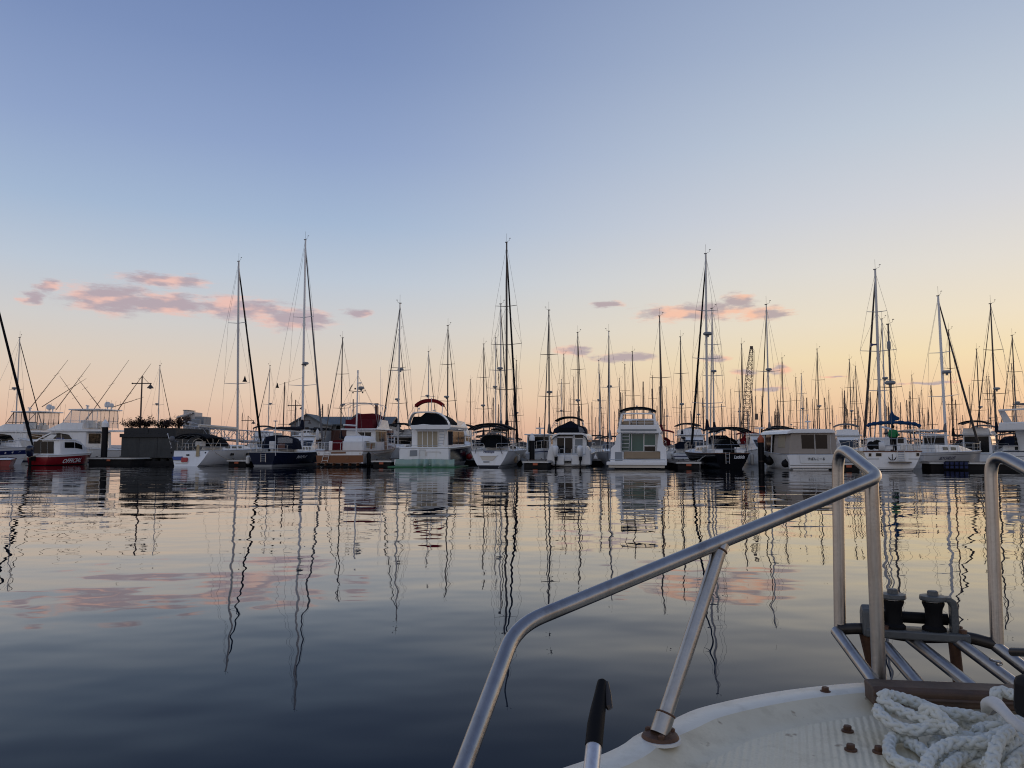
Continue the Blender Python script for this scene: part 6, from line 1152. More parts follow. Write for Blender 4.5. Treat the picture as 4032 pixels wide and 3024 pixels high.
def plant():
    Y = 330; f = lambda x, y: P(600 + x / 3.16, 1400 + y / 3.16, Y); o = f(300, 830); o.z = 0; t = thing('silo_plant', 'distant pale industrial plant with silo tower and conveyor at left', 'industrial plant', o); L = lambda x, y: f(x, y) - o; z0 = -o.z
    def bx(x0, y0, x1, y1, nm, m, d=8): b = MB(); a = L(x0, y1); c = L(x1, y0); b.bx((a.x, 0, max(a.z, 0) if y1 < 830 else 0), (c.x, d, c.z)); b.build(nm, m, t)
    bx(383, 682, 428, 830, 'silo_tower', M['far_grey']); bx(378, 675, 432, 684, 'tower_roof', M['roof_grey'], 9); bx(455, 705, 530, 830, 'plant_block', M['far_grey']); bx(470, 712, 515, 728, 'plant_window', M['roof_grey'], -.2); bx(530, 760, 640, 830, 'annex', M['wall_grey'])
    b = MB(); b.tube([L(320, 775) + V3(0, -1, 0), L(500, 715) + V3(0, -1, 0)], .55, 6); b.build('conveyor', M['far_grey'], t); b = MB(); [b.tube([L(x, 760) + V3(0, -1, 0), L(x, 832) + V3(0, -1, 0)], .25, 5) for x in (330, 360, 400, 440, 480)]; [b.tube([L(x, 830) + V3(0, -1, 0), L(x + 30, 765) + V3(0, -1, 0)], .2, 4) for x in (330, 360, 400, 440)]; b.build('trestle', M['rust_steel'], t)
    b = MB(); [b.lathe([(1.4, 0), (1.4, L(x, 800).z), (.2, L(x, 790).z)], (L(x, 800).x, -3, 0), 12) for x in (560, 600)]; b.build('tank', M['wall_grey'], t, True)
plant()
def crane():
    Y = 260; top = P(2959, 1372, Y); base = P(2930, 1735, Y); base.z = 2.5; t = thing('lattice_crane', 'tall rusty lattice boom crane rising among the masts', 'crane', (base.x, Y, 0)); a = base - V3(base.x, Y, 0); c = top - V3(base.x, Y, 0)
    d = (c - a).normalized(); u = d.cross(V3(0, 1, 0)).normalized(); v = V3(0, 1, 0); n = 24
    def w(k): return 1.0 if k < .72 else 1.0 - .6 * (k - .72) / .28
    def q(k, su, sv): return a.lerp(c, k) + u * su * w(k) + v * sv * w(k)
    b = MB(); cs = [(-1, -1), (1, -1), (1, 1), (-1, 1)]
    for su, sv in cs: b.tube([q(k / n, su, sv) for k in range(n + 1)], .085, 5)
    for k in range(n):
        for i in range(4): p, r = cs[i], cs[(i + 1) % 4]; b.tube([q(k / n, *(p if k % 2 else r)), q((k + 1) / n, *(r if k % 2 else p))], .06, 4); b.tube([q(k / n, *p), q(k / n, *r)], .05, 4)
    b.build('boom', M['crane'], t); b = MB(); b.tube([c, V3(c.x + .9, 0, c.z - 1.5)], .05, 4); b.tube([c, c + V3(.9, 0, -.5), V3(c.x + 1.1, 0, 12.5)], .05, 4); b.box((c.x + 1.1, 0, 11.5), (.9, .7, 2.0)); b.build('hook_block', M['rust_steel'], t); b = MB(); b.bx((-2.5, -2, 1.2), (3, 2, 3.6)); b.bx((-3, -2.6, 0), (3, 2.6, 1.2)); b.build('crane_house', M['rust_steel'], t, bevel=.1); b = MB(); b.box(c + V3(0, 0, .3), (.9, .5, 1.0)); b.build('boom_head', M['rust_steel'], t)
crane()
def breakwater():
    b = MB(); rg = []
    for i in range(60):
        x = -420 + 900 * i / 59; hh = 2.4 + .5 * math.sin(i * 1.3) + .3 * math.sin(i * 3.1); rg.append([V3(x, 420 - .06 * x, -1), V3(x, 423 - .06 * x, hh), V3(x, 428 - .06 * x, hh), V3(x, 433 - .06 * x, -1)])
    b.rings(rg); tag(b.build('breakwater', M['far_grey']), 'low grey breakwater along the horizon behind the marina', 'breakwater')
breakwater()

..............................

STATED GOAL: All of the data above should be quoted exactly, except for the pictures.

COMPLETED TASK:
Continue the Blender Python script for this scene: part 6, from line 1152. More parts follow. Write for Blender 4.5. Treat the picture as 4032 pixels wide and 3024 pixels high.
def plant():
    Y = 330; f = lambda x, y: P(600 + x / 3.16, 1400 + y / 3.16, Y); o = f(300, 830); o.z = 0; t = thing('silo_plant', 'distant pale industrial plant with silo tower and conveyor at left', 'industrial plant', o); L = lambda x, y: f(x, y) - o; z0 = -o.z
    def bx(x0, y0, x1, y1, nm, m, d=8): b = MB(); a = L(x0, y1); c = L(x1, y0); b.bx((a.x, 0, max(a.z, 0) if y1 < 830 else 0), (c.x, d, c.z)); b.build(nm, m, t)
    bx(383, 682, 428, 830, 'silo_tower', M['far_grey']); bx(378, 675, 432, 684, 'tower_roof', M['roof_grey'], 9); bx(455, 705, 530, 830, 'plant_block', M['far_grey']); bx(470, 712, 515, 728, 'plant_window', M['roof_grey'], -.2); bx(530, 760, 640, 830, 'annex', M['wall_grey'])
    b = MB(); b.tube([L(320, 775) + V3(0, -1, 0), L(500, 715) + V3(0, -1, 0)], .55, 6); b.build('conveyor', M['far_grey'], t); b = MB(); [b.tube([L(x, 760) + V3(0, -1, 0), L(x, 832) + V3(0, -1, 0)], .25, 5) for x in (330, 360, 400, 440, 480)]; [b.tube([L(x, 830) + V3(0, -1, 0), L(x + 30, 765) + V3(0, -1, 0)], .2, 4) for x in (330, 360, 400, 440)]; b.build('trestle', M['rust_steel'], t)
    b = MB(); [b.lathe([(1.4, 0), (1.4, L(x, 800).z), (.2, L(x, 790).z)], (L(x, 800).x, -3, 0), 12) for x in (560, 600)]; b.build('tank', M['wall_grey'], t, True)
plant()
def crane():
    Y = 260; top = P(2959, 1372, Y); base = P(2930, 1735, Y); base.z = 2.5; t = thing('lattice_crane', 'tall rusty lattice boom crane rising among the masts', 'crane', (base.x, Y, 0)); a = base - V3(base.x, Y, 0); c = top - V3(base.x, Y, 0)
    d = (c - a).normalized(); u = d.cross(V3(0, 1, 0)).normalized(); v = V3(0, 1, 0); n = 24
    def w(k): return 1.0 if k < .72 else 1.0 - .6 * (k - .72) / .28
    def q(k, su, sv): return a.lerp(c, k) + u * su * w(k) + v * sv * w(k)
    b = MB(); cs = [(-1, -1), (1, -1), (1, 1), (-1, 1)]
    for su, sv in cs: b.tube([q(k / n, su, sv) for k in range(n + 1)], .085, 5)
    for k in range(n):
        for i in range(4): p, r = cs[i], cs[(i + 1) % 4]; b.tube([q(k / n, *(p if k % 2 else r)), q((k + 1) / n, *(r if k % 2 else p))], .06, 4); b.tube([q(k / n, *p), q(k / n, *r)], .05, 4)
    b.build('boom', M['crane'], t); b = MB(); b.tube([c, V3(c.x + .9, 0, c.z - 1.5)], .05, 4); b.tube([c, c + V3(.9, 0, -.5), V3(c.x + 1.1, 0, 12.5)], .05, 4); b.box((c.x + 1.1, 0, 11.5), (.9, .7, 2.0)); b.build('hook_block', M['rust_steel'], t); b = MB(); b.bx((-2.5, -2, 1.2), (3, 2, 3.6)); b.bx((-3, -2.6, 0), (3, 2.6, 1.2)); b.build('crane_house', M['rust_steel'], t, bevel=.1); b = MB(); b.box(c + V3(0, 0, .3), (.9, .5, 1.0)); b.build('boom_head', M['rust_steel'], t)
crane()
def breakwater():
    b = MB(); rg = []
    for i in range(60):
        x = -420 + 900 * i / 59; hh = 2.4 + .5 * math.sin(i * 1.3) + .3 * math.sin(i * 3.1); rg.append([V3(x, 420 - .06 * x, -1), V3(x, 423 - .06 * x, hh), V3(x, 428 - .06 * x, hh), V3(x, 433 - .06 * x, -1)])
    b.rings(rg); tag(b.build('breakwater', M['far_grey']), 'low grey breakwater along the horizon behind the marina', 'breakwater')
breakwater()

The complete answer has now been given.